厳密に、「いくつからいくつまで吸ってました」と書くと法に触れるため書かないが、若い頃に吸い始めた。

当時、私は「コーヒーとタバコはやめるつもりは無い」と断言していた。
どのような状況になっても、コーヒーとタバコという、いわゆる嗜好品については、強いこだわりを持っていたのである。

タバコも、格別に美味しいと思って吸っていた事はなかったのだが、何せ昭和の映画スターは例外なくタバコを燻らせていたのが、愛煙家になった一番の理由だった。
そう、“愛煙家”なんて言葉もかっこいい。
ほとんどが、「格好つけ」だったこともあり、とにかく格好いいことが一番だった。

外国のタバコにも憧れた。
外国のタバコは、何といってもCMが格好いい。
アメリカンのオートバイに跨った外国の男性が、崖の上だか何だかの高台にまでやってきて、そこでタバコに火をつける。何とも格好いいCMであり、これにも憧れた。
そのため、外国のタバコにも手を出したのだ。特に美味しいとも思わないし、いい臭いだとも思わない。ただの憧れである。

おそらく、タバコを吸っている人の大半は。このような「強い憧れ」から愛煙家になる人が多いのでは無いだろうか。
格好いいことに憧れることの、もっと強かったのは「ZIPPO」の存在である。
私は、ZIPPOを10個以上所持していた。
その多くは、もらったものだったが、機械的な装いでありながら、分解と組み立てを簡単に習得できるその仕組みは、私の中の“男の子の心”を刺激するのには十分だった。
「ZIPPO(ジッポー)」と呼ばれるオイルライターは、1932年に創業された、「ジッポー・マニュファクチャリング・カンパニー」社による製品で、歴史が長い。高い耐久性と永久修理保証がついているため、「いい物を長く持ちたい」という男性の心を刺激したため、普及したと思われる。

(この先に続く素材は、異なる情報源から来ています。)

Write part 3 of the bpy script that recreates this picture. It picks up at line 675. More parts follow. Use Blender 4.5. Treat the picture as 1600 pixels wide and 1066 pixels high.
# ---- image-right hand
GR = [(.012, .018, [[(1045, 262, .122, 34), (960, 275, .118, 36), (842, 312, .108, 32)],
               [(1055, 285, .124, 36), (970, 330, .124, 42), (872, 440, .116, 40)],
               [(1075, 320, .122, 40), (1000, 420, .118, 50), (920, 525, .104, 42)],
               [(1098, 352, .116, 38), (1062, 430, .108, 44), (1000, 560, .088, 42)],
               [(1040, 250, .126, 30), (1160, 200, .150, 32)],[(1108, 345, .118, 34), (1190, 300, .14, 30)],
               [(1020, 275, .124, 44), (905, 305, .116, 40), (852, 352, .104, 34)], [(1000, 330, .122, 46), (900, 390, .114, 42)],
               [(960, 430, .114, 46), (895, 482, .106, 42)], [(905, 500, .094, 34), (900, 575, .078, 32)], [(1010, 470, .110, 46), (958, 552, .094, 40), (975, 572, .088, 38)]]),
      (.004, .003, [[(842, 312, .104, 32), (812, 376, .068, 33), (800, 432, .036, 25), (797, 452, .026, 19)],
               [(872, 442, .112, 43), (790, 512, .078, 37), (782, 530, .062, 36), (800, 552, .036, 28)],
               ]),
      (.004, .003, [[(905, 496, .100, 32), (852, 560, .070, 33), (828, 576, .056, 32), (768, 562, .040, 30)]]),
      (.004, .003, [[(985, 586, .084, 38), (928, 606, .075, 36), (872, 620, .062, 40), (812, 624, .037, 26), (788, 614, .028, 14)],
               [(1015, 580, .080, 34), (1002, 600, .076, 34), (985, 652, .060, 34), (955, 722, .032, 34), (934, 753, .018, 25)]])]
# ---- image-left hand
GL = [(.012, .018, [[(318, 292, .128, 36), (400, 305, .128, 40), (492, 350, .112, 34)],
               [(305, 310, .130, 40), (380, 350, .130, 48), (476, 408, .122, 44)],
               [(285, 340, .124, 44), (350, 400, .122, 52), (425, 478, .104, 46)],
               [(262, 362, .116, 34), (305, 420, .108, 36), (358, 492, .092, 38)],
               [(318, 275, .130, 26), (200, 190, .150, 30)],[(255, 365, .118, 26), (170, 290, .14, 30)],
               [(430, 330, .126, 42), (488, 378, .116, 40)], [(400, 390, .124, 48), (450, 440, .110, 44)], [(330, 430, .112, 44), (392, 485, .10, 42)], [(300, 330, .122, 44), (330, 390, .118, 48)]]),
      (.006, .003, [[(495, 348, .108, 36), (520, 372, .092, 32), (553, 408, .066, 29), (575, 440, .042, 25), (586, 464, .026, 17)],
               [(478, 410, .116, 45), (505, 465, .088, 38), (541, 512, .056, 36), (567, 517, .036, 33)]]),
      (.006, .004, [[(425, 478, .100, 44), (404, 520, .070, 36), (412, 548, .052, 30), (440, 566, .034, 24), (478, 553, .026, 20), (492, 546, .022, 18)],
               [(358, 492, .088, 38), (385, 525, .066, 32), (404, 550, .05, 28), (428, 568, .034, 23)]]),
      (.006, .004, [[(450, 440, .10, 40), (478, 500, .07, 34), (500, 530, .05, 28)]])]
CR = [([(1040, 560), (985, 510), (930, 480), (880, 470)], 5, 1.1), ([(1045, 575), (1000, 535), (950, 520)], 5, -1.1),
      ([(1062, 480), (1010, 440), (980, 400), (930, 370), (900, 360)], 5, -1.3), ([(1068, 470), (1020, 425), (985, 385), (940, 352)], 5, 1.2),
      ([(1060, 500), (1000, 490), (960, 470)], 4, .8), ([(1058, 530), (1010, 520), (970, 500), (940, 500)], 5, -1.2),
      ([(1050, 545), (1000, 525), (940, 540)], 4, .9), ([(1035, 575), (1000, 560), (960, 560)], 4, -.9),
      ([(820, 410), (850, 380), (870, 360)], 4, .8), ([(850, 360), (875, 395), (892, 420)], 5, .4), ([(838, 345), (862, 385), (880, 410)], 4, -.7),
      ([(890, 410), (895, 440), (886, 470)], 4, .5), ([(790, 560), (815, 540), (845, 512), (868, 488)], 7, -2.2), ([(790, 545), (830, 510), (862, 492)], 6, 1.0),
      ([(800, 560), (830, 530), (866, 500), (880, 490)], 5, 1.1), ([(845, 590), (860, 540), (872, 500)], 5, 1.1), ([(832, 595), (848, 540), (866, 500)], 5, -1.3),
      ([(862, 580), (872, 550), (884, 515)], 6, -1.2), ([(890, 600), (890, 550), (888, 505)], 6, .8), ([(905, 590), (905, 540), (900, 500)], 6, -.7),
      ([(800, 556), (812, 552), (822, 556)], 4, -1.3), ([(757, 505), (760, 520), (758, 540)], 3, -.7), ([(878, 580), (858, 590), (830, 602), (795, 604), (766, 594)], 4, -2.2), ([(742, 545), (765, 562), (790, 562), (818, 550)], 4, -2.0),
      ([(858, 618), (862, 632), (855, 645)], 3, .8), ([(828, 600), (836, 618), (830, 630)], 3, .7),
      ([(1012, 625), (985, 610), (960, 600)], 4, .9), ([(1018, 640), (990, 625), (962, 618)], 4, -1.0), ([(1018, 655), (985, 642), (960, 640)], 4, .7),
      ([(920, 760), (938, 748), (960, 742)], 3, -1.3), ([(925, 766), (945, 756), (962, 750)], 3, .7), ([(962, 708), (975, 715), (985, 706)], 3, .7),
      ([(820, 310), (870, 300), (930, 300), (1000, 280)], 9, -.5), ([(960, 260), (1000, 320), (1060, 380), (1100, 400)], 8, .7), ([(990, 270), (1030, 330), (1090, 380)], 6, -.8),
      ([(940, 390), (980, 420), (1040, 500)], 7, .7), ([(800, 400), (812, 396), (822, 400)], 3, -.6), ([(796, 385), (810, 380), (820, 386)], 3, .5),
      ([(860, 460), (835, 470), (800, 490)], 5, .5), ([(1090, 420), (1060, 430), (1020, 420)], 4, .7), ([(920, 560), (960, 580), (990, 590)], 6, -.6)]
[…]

よく、男性の雑誌には、「男の一品」のような見出しが飾られることが多く、その多くは「いいものを一生モノとして愛用する」ことへの強い憧れから来ている。
男性は、そうした「一生モノ」という言葉に弱いのだ。
「何十年も愛用している革の鞄」などは、男性なら誰しもが憧れるワードの一つである。みんな、そんな一言を、他人に言いたくて、何十年も前から、ボロボロになっても、貧乏くさくても、その鞄を愛用しているのである。

そんなZIPPOを贈られることが多かった。
当時、私が店長をしていた店で働いていたパートさんにも、「普段からお世話になっているから」という理由で、私の誕生日に一万円ものZIPPOをもらったことがある。
こうしたことが増えてくると、だんだんとタバコをやめることができなくなってくる。
「せっかく、あの人からもらったZIPPOがあるから、何だかやめたら勿体無い」などという、謎の使命感が生まれてくるのだ。

タバコを吸い始めて、15年ほどたったある時。東京で働くチャンスを掴んだ。
福井県という地方で働いていたため、これを逃しては二度とチャンスは訪れないだろうと思い決断する。
単身赴任ではあるものの、そんなことは問題ない。
ところが、会社としては利益が上がらない以上、そこまで経費を使えないということで東京行きへの切符を手に入れた3人でシェアハウスとなることが決まった。
それによって、さまざまな制約が訪れる。
住まいは家具付きのアパートの一室になった。台所と部屋が二つしかない。
当然、プライベート空間などあるはずもない。
そのため、多くのことを我慢する必要があった。
それでも、東京で働くという、これも「憧れ」からくる願望を叶えるため、様々な制約を作った。
そのうちの一つが、「禁煙」だったのだ。
「おそらく、東京は田舎ほどタバコを吸う場所がないでしょうから、三人でタバコをやめませんか?」という提案が、一人から出された。そう、三人とも喫煙者だったのである。その三人で、一緒に禁煙しましょう。というものだった。